Write out, word for word, only the data from its first line to the line containing "cow.location.z = float(np.mean(_fz)) - .005".

- Information supplied
^^^^^^^^^^^^^^^^

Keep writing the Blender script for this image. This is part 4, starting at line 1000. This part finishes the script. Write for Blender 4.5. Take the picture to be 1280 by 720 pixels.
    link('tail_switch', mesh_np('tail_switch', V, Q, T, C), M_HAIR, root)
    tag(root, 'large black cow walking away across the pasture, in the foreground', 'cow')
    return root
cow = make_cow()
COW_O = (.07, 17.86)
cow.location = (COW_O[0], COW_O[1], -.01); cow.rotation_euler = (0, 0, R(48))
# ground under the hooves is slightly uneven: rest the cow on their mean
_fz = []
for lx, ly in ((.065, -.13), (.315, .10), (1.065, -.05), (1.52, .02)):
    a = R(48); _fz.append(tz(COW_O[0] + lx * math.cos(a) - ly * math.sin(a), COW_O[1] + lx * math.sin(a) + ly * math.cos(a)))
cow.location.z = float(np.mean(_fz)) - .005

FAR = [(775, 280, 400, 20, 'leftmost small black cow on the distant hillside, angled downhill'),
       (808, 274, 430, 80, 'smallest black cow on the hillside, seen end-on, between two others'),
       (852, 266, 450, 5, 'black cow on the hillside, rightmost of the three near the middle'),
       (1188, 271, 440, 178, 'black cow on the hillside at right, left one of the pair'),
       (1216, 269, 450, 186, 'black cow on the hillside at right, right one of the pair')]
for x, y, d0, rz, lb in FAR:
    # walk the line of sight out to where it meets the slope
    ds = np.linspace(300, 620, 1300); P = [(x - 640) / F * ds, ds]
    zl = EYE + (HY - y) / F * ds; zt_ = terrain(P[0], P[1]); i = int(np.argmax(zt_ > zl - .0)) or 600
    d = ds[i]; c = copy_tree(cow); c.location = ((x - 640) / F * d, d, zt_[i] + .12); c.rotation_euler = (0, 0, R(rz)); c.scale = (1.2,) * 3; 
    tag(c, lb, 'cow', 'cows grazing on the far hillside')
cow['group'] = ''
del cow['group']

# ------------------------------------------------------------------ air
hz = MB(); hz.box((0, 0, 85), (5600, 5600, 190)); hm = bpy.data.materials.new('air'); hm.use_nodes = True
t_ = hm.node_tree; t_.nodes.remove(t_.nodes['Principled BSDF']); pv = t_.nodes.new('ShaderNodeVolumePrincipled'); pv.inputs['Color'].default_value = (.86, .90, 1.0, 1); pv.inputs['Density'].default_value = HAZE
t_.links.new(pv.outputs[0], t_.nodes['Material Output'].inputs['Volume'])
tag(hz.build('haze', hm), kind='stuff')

^^^^^^^^^^^^^^^^

- Solved exercise
Keep writing the Blender script for this image. This is part 4, starting at line 1000. This part finishes the script. Write for Blender 4.5. Take the picture to be 1280 by 720 pixels.
    link('tail_switch', mesh_np('tail_switch', V, Q, T, C), M_HAIR, root)
    tag(root, 'large black cow walking away across the pasture, in the foreground', 'cow')
    return root
cow = make_cow()
COW_O = (.07, 17.86)
cow.location = (COW_O[0], COW_O[1], -.01); cow.rotation_euler = (0, 0, R(48))
# ground under the hooves is slightly uneven: rest the cow on their mean
_fz = []
for lx, ly in ((.065, -.13), (.315, .10), (1.065, -.05), (1.52, .02)):
    a = R(48); _fz.append(tz(COW_O[0] + lx * math.cos(a) - ly * math.sin(a), COW_O[1] + lx * math.sin(a) + ly * math.cos(a)))
cow.location.z = float(np.mean(_fz)) - .005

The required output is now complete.